PROBLEM DESCRIPTION
Show each line from the listing that includes the word "scene".

----- MATERIALS PROVIDED -----

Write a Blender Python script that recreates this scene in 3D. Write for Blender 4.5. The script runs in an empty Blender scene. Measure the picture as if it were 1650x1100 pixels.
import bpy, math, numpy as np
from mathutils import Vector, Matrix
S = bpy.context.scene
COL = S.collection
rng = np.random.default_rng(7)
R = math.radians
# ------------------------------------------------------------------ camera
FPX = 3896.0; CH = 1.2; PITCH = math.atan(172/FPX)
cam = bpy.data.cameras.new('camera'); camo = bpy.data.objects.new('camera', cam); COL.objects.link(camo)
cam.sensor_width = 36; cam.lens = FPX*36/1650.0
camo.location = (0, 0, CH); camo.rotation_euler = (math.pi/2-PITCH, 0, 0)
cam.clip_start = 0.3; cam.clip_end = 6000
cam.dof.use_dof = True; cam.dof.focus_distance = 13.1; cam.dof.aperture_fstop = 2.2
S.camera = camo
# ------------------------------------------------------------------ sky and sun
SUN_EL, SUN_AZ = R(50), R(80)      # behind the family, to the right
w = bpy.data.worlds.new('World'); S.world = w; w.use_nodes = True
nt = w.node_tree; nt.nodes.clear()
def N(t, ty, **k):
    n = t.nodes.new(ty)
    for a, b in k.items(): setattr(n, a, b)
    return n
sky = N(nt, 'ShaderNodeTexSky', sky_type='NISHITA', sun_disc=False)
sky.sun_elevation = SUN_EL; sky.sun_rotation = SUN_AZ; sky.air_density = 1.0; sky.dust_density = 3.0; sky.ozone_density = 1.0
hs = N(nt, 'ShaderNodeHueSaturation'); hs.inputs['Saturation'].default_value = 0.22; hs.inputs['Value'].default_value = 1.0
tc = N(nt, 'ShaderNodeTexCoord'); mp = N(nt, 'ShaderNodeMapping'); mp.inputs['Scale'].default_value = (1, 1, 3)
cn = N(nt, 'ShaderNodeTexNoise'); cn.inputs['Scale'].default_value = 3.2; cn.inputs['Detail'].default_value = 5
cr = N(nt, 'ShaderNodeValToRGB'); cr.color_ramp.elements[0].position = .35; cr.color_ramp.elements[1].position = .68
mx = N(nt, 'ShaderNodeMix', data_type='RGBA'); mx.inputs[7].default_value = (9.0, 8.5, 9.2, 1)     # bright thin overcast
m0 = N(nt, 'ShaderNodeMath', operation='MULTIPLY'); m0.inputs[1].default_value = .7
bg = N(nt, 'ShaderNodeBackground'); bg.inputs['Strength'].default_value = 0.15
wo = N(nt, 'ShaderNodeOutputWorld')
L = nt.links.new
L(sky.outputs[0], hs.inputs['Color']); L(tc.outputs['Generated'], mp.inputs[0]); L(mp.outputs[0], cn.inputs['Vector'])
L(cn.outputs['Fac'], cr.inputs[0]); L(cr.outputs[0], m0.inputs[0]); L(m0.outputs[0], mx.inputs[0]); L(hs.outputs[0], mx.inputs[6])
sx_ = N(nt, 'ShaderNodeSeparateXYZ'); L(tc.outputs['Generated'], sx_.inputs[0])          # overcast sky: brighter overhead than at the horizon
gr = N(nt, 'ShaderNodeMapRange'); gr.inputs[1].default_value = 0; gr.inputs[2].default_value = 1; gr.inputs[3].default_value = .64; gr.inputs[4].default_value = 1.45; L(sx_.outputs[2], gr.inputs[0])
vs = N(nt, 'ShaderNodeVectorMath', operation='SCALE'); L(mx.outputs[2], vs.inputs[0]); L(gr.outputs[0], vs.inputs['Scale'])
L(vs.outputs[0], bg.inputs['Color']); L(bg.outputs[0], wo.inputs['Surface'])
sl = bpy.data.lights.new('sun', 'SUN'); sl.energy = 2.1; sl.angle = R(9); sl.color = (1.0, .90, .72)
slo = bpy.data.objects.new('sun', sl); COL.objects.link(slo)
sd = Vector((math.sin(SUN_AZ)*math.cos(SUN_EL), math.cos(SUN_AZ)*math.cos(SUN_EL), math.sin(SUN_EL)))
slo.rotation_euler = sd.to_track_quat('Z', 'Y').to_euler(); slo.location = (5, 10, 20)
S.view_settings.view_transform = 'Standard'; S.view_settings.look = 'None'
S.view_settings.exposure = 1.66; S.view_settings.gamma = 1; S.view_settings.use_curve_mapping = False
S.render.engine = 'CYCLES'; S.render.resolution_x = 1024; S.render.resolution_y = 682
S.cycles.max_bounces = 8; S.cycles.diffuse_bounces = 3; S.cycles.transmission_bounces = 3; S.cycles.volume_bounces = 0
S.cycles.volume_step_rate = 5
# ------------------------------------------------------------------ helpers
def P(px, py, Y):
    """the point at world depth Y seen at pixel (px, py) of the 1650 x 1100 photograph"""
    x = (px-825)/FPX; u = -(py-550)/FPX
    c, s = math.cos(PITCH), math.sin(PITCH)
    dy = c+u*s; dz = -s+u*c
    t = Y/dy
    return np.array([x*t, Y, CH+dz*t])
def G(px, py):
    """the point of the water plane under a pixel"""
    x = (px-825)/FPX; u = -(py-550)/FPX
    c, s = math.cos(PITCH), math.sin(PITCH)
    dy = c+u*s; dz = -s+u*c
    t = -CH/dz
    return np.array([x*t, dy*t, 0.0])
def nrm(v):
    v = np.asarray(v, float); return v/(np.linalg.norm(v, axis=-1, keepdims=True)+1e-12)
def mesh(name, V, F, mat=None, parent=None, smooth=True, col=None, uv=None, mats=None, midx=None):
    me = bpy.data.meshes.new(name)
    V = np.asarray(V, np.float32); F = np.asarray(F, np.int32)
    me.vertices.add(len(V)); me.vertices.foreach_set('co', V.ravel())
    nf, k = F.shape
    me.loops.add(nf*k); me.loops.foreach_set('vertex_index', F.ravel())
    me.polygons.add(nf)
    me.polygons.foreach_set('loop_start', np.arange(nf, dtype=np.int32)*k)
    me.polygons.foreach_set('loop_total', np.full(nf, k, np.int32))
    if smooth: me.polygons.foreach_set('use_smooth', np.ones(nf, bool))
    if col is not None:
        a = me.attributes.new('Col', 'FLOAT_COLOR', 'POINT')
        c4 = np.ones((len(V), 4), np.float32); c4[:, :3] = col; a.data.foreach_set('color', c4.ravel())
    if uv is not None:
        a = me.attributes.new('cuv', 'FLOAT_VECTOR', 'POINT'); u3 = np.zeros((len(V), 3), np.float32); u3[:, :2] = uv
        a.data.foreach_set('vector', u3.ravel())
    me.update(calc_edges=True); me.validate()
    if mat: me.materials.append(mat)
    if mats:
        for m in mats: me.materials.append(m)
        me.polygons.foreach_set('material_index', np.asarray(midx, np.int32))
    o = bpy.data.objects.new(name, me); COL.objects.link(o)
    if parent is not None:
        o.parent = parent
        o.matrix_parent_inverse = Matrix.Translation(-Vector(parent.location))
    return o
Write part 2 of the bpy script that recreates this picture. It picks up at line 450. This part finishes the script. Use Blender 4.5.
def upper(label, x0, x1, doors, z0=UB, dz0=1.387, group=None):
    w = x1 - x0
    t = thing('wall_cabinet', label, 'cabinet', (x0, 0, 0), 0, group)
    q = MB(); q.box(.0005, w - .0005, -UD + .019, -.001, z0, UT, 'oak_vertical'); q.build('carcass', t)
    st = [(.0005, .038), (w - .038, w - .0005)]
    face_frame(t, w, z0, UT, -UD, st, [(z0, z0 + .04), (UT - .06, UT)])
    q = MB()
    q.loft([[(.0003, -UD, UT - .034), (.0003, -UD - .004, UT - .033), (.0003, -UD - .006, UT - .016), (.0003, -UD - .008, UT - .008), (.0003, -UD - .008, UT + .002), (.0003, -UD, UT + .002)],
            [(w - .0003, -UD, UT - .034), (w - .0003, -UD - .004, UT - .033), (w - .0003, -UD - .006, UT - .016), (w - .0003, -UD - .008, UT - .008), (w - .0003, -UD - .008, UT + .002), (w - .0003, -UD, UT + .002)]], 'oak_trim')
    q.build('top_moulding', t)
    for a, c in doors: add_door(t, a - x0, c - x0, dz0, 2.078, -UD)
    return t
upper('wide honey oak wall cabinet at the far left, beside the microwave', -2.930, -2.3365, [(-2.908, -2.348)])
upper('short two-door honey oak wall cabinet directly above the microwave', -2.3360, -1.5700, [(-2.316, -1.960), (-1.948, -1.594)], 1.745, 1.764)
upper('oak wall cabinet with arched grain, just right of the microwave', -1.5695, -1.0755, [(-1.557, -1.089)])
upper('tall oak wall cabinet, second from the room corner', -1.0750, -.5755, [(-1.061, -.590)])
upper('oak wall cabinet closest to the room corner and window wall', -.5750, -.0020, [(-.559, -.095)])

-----

FINISHED TASK
Write a Blender Python script that recreates this scene in 3D. Write for Blender 4.5. The script runs in an empty Blender scene. Measure the picture as if it were 1650x1100 pixels.
S = bpy.context.scene